* Start *

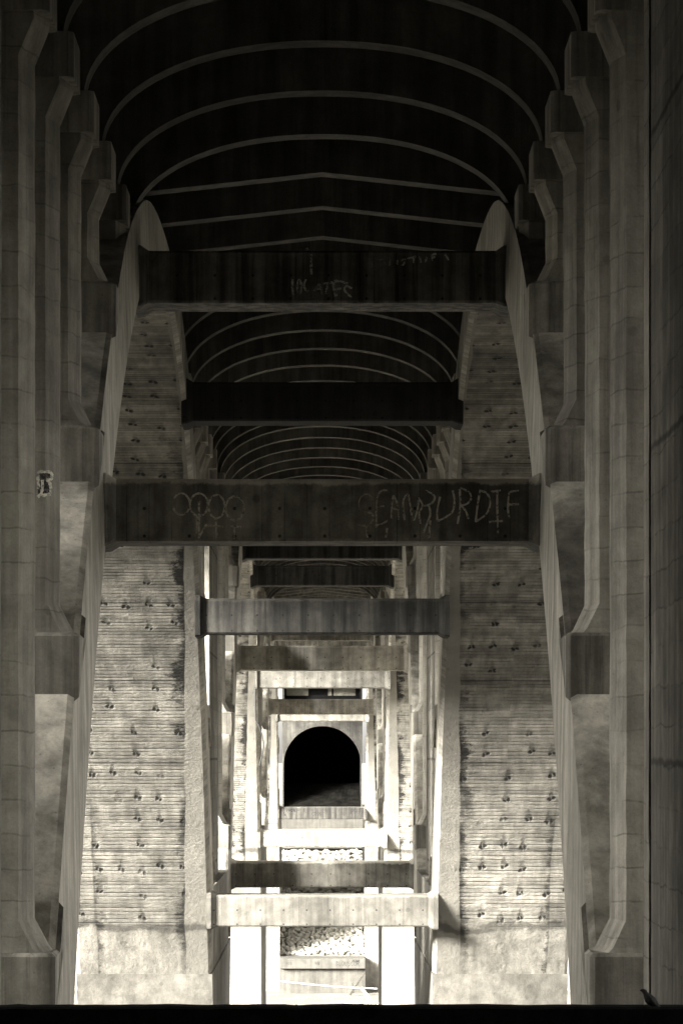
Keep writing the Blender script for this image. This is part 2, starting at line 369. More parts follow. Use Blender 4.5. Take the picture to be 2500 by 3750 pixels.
# ribs, columns, floor beams ------------------------------------------
def shaft_ring(x0, x1, hs, z, c=.042):
    k = c * 3.6 if c > .025 else c
    return [(x0, -hs + k, z), (x0 + c, -hs, z), (x1 - c, -hs, z), (x1, -hs + k, z), (x1, hs - k, z), (x1 - c, hs, z), (x0 + c, hs, z), (x0, hs - k, z)]
NS_ = [-8.5, -7.5, -6.5, -5.5, -4.5, -3.5, 3.5, 4.5, 5.5, 6.5, 7.5, 8.5]
def column_meshes(n, side):
    if abs(n) == 8.5:
        out = {}; q = extr(SE) + .2
        R = lambda x0, x1, h, z: [(side * x0, -h, z), (side * x1, -h, z), (side * x1, h, z), (side * x0, h, z)]
        mb = MB(); mb.loft([R(1.08, 2.2, .09, q + (2.77 - q) * k / 40) for k in range(41)]); mb.rough(.002); out['shaft'] = mb.mesh('column', [M['column']])
        mc = MB(); mc.loft([R(1.008, 2.24, .11, 2.762), R(1.008, 2.24, .11, 2.945)]); out['cap'] = mc.mesh('cap', [M['cap']])
        return out
    s = n * BS + BO; sf = abs(s) + .2; base = max(extr(sf), extr(SE) + .22) + .235
    out = {}
    mb = MB(); R = lambda *a: [(p[0] * side, p[1], p[2]) for p in shaft_ring(*a)]
    if abs(n) >= 4:
        zb = base
        zs = [zb + .12 + (2.60 - zb - .12) * k / 40 for k in range(1, 40)] if zb < 2.3 else []
        mb.loft([R(1.012, 2.19, .2, zb), R(1.03, 2.18, .195, zb + .02), R(1.08, 2.12, .19, zb + .12)] + [R(1.08, 2.12, .19, q) for q in zs] + [R(1.08, 2.12, .19, 2.60), R(1.025, 2.18, .19, 2.735), R(1.025, 2.18, .19, 2.77)])
        mb.rough(.0035); out['shaft'] = mb.mesh('column', [M['column']])
        foot = [(x, y, max(extr(abs(s + y)), extr(SE) + .22) - .03) for x, y, z in R(.985, 2.212, .215, 0, .02)]
        mp = MB(); mp.loft([foot, R(.985, 2.212, .215, zb - .012, .02), R(1.0, 2.2, .2, zb + .002, .02)])
        out['pedestal'] = mp.mesh('pedestal', [M['cap']])
    else:
        mb.loft([R(1.02, 2.15, .17, 2.3), R(1.02, 2.15, .17, 2.77)]); out['shaft'] = mb.mesh('column', [M['column']])
    mc = MB(); mc.loft([R(1.008, 2.19, .2, 2.762, .02), R(1.008, 2.19, .2, 2.945, .02)])
    out['cap'] = mc.mesh('cap', [M['cap']])
    return out
COL = {(n, sd): column_meshes(n, sd) for n in NS_ for sd in (-1, 1)}

def beam_mesh(n):
    mb = MB(); hw = 1.06; pts = []
    NS = 40
    for i in range(NS + 1):
        a = math.pi * i / NS; x = -math.cos(a) * hw; q = abs(x) / hw
        if n == 1: z = 3.45 - .11 * abs(x)
        else:
            e = math.sqrt(max(0, 1 - q ** 2.15)); z = 2.945 + (3.45 - 2.945) * e
        pts.append((x, z))
    lo = 2.945 if n != 1 else 3.1
    # tessellate as a strip between soffit and top so it stays well formed
    low = [(-3.77, 3.55), (-2.25, lo)] + pts + [(2.25, lo), (3.77, 3.55)]
    t = .078
    a = [[mb.vert(x, sgn * t, z) for x, z in low] for sgn in (-1, 1)]
    b = [[mb.vert(x, sgn * t, ZD - .005) for x, z in low] for sgn in (-1, 1)]
    for k in range(len(low) - 1):
        mb.face([a[0][k], a[0][k+1], b[0][k+1], b[0][k]]); mb.face([a[1][k+1], a[1][k], b[1][k], b[1][k+1]])
        mb.face([a[0][k+1], a[0][k], a[1][k], a[1][k+1]]); mb.face([b[0][k], b[0][k+1], b[1][k+1], b[1][k]])
    mb.face([a[0][0], b[0][0], b[1][0], a[1][0]]); mb.face([a[0][-1], a[1][-1], b[1][-1], b[0][-1]])
    return mb.mesh('floor_beam', [M['beam']])
BEAM = {k: beam_mesh(k) for k in (5, 1)}
nb = 0
for sp in (-1, 0, 1, 2):
    c = S0 + sp * PER
    for sd in ((-1, 1) if sp >= 0 else ()):
        r = mkobj('arch_rib', RIB[sd], viaduct, vloc(0, c, 0))
        for n in NS_:
            m = COL[(n, sd)]
            o = mkobj('column', m['shaft'], viaduct, vloc(0, c + (n if abs(n) < 8 else n * 8.65 / 8.5) * BS + BO, 0))
            mkobj('cap', m['cap'], o)
            if 'pedestal' in m: mkobj('pedestal', m['pedestal'], o)
            if sp == 0 and n == -6.5 and sd == -1: tagcol = o
            if sp == 0 and n == -4.5 and sd == -1: ccol = o
    for q in range(-9, 11):
        n = q - .5
        if n == 9.5: n = 9.27
        if n == -9.5: continue
        if sp == -1 and n < 5: continue
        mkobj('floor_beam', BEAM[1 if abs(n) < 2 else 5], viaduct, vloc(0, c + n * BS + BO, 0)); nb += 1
    if sp >= 0: mkobj('floor_beam', BEAM[5], viaduct, vloc(0, c - 9.27 * BS + BO, 0))

# piers ----------------------------------------------------------------
def pier_meshes(side):
    R = lambda x0, x1, y0, y1, z: [(side * x0, y0, z), (side * x1, y0, z), (side * x1, y1, z), (side * x0, y1, z)]
    mb = MB()
    hb = PER / 2 - SI
    zi = intr(SI)
    prof = [(GROUND - .4, 2.46), (-4.2, 2.47), (-3.4, 2.53), (-2.8, 2.66), (-2.35, 2.83), (zi, hb)]
    mb.loft([R(X0 - .006, X1 + .006, -q, q, z) for z, q in prof])
    hs = PER / 2 - SE + .25
    mb.loft([R(X0 + .004, X1 - .004, -hb + .4, hb - .4, zi - .2), R(X0 + .004, X1 - .004, -hs, hs, extr(SE) + .22)])
    low = mb.mesh('pier', [M['foot']])
    m2 = MB(); m2.loft([R(1.082, 2.17, -1.26, 1.26, extr(SE)), R(1.082, 2.17, -1.26, 1.26, ZD - .02)])
    shaft = m2.mesh('pier_shaft', [M['pier']])
    pl = []
    return low, shaft, pl
for sd in (-1, 1):
    low, shaft, pl = pier_meshes(sd)
    for k in range(0, 4):
        y = S0 - PER / 2 + k * PER
        o = mkobj('pier', low, viaduct, vloc(0, y, 0))
        mkobj('pier_shaft', shaft, o)
        for q in pl: mkobj('pilaster', q, o)
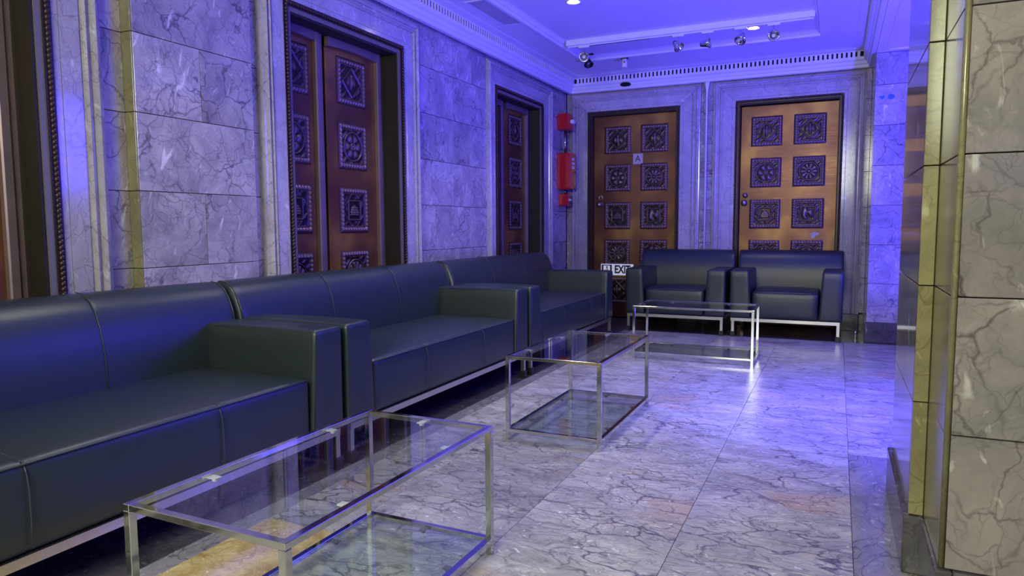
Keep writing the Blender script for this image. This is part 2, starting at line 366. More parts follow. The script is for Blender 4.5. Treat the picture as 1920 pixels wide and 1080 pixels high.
# between door 2 and 3
courses(wl, 'wall', 'L', -2.86, doors_left[1][1]+.20, doors_left[2][0]-.135, [[4.74, 5.30], [5.03], [4.74, 5.30], [5.03], [4.76, 5.31], [5.03], [4.76, 5.36]])
# after door 3 to the corner
courses(wl, 'wall', 'L', -2.86, doors_left[2][1]+.265, YB, [[]])
# band above casings
for a, b, wa, wb in doors_left: stone(wl, 'wall', 'L', -2.862, a-wa, b+wb, 2.53, ZT)

# ---- door casings (marble architraves), one jamb, head, jamb
def casing(name, root_loc, rz, w, wa, wb, h, plinth=.19, tall=.20):
    """local x along wall 0..w, room at -y; profile: u outwards from the opening, d proud of the plane"""
    t = thing(name, None, None, root_loc, rz, kind='structure')
    pr = [(0, -.10), (0, 0), (.14, 0), (.15, -.004), (.16, 0), (.55, 0), (.56, -.005), (.60, -.005), (.61, .004), (.66, .012), (.70, .006), (.72, -.004), (.78, -.004), (.80, .010),
          (.86, .018), (.92, .012), (.94, .0), (1.0, -.002), (1.0, -.05)]
    def side(pts0, pts1, name):
        V = pts0+pts1; n = len(pts0); F = [(k, k+1, n+k+1, n+k) for k in range(n-1)]
        link(name, new_mesh(name, V, F), 'casing', t)
    L0 = [(-u*wa, -d, plinth) for u, d in pr]; L1 = [(-u*wa, -d, h+u*tall-.001) for u, d in pr]
    R0 = [(w+u*wb, -d, plinth) for u, d in pr]; R1 = [(w+u*wb, -d, h+u*tall-.001) for u, d in pr]
    side(L0, L1, 'jamb_stone'); side(R0, R1, 'jamb_stone')
    H0 = [(-u*wa, -d, h+u*tall+.001) for u, d in pr]; H1 = [(w+u*wb, -d, h+u*tall+.001) for u, d in pr]
    side(H0, H1, 'head_stone')
    blk('plinth_block', (-wa, -.022, .0), (-.001, .05, plinth-.002), 'plinth', t, .003); blk('plinth_block', (w+.001, -.022, .0), (w+wb, .05, plinth-.002), 'plinth', t, .003)
    return t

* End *

Give again the lines from the one with "1080 pixels high." to the one with "for a, b, wa, wb", both lines included, exactly and with no other line.

Result for this task ▸
Keep writing the Blender script for this image. This is part 2, starting at line 366. More parts follow. The script is for Blender 4.5. Treat the picture as 1920 pixels wide and 1080 pixels high.
# between door 2 and 3
courses(wl, 'wall', 'L', -2.86, doors_left[1][1]+.20, doors_left[2][0]-.135, [[4.74, 5.30], [5.03], [4.74, 5.30], [5.03], [4.76, 5.31], [5.03], [4.76, 5.36]])
# after door 3 to the corner
courses(wl, 'wall', 'L', -2.86, doors_left[2][1]+.265, YB, [[]])
# band above casings
for a, b, wa, wb in doors_left: stone(wl, 'wall', 'L', -2.862, a-wa, b+wb, 2.53, ZT)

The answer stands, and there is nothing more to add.